Thet’s biggest encounter is “Number Two Brother” Nuon Chea. (Pol Pot was “Number One Brother”). As the movie unfolds, Thet has managed to record interviews, but he hasn’t quite gotten Nuon Chea to open up, nor has Thet been able to admit that his own family was killed in the process. That final interview is what the movie leads up to.

Enemies of the People is now available on home video, in a package with six hours of extra features.

I was daunted by the sheer length of the extras. Having watched most of them, I am not sure they will be of interest to all audiences. Many of the features involve different people asking the same questions — about the movie, about the two directors (Thet and Englishman Rob Lemkin, who has strong ties to Asia), and about the historically important footage of Nuon Chea that Thet shot.

But anyone with personal ties to Cambodia will find the movie and its deleted scenes a valuable historical artifact.

For an overview of the DVD’s features, keep reading....

Booklet

Sheer amount of footage is daunting.

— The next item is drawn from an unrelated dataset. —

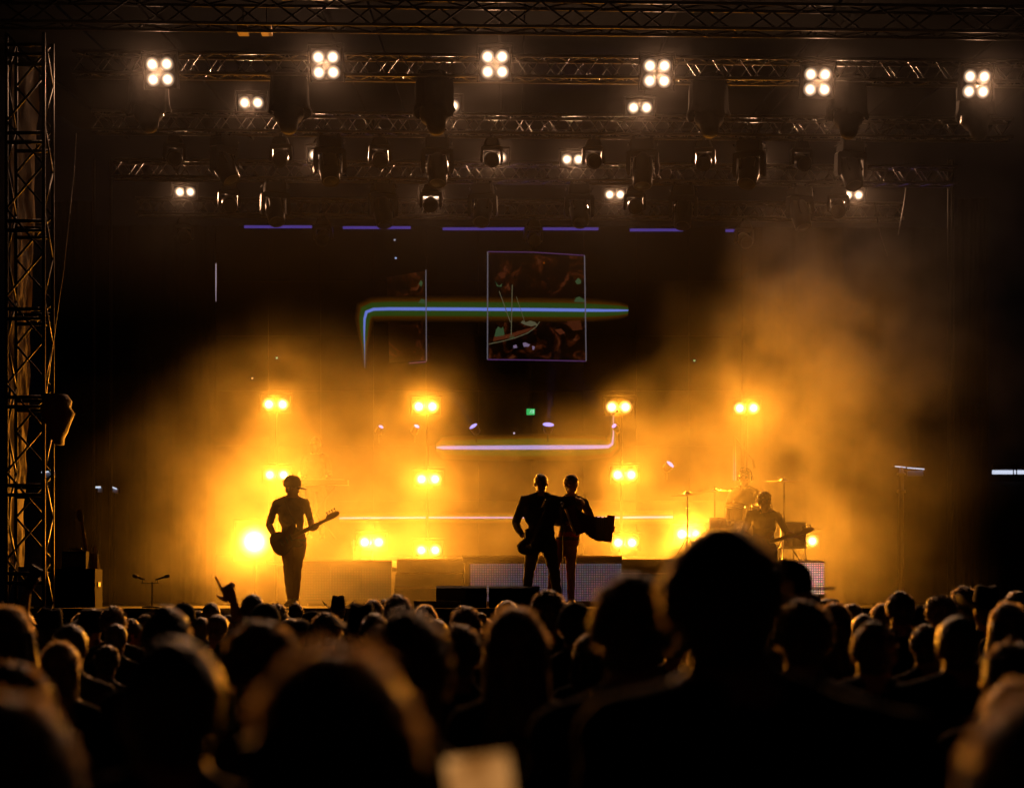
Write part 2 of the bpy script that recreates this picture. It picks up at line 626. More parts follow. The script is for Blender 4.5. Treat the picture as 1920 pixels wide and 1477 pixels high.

But this is history, not just the movies
Sheer amount of footage is daunting. But this is history, not just the movies

Before diving into the extra features, open the booklet that comes with your DVD. In the back is a guide to which features are on which disc, how long they run, and a brief description of what they contain.

The 26-page booklet also has essays by Thet Sambath and Rob Lemkin, along with an introductory essay by journalist Elizabeth Becker.

Menus

The menu plays a long introductory scene — a full 30 seconds — before allowing you to interact. When I first put in the disc, I thought my player was malfunctioning because I didn’t think the menu was coming up. This became a minor annoyance when navigating or restarting the disc.

Po Chrey: Anatomy of a Massacre (Disc 1, 29 mins.)

Beyond the story of Po Chrey (another site of mass killings), this feature illustrates how good an interviewer Sambath is. He asks people for details: “were the bodies swollen?” “No, because I got there too the next day.” “Show me how they were tied.” Sambath’s style is the antithesis of courtroom cross-examinations. He rarely asks leading questions. They seem calculated to aid recall, without suggesting that Sambath is fishing for a certain answer. He’s a natural investigator.

Deleted Scenes (Disc 1)

There are half a dozen deleted scenes on Disc 1, including one group of scenes called Nuon Chea Uncut. There is no Play All button, but they do play consecutively.

The final deleted scene contains a warning: “Extreme content.” For a documentary about genocide, that seems like an odd warning. But it makes sense. When speaking about killing on a large scale, the violence is abstract. In the “extreme” outtake, one of the killer speaks about a specific victim and his own cruelty. It’s a fair warning.

Interview with director Rob Lemkin (Disc 2, 44 mins.)

In this feature, Rob Lemkin talks about the project. He says he went to Cambodia when he heard the UN court was coming down on the Khmer Rouge. Thet Sambath was his local “fixer,” and soon he learned that Thet had beat him to the punch on making a documentary about the Khmer Rouge. They eventually decided to collaborate 50/50 on the project that became Enemies of the People. They knew they would be making a movie that would survive, digitally, far into the future, so they took care to protect and respect their subjects.

Videoconference: Victims + Perpetrators = Survivors (Disc 2, 39 mins.)

Fifteen survivors in the United States met via videoconference with Sambath and 3 of the killers interviewed in the film. Their meeting ran 3 hours. Forty minutes of highlights are presented here.

The victims wanted details. They wanted to know how the killers could have participated, how they live with themselves, whether they feel any regret. The killers were honest and frank. “We don’t want history to forget.” One says if he had the money, he would fly to America and let them chop him up if that’s what they wanted.

Sambath, ever the gentle soul, ends the call by asking the victims how they can achieve peace.

Question & Answer Sessions (Disc 2)

There is footage from many post-movie Q&A sessions. I skimmed these and found much of it repeating what was covered elsewhere on these discs. The audio and video quality is low on some of this footage, and there are no subtitles to help you out.

Television Reports (Disc 2)

These are clips of Enemies of the People in the news. Enemies of the People makes a splash at festivals, but sometimes the movie itself is newsworthy. In one, Thet Sambath says he will not hand over his tapes to the UN. The videoconference mentioned above also made the news.

Music Video (Disc 2, 5 mins.)

“Encounters of the Evil Kind” is a rap song inspired by the movie. The video includes footage from the film cut to the music. Maybe it’s not a great song, but it’s a nice tribute to the importance of the film.

How to Use This DVD

If you haven’t seen the movie, watch it first. If you want to dig deeper, open the back of the booklet and familiarize yourself with what’s available on these discs (read the essays while you’re there). Then jump to whatever piques your interest. You won’t be able to take it all in at once, so let your gut be your guide.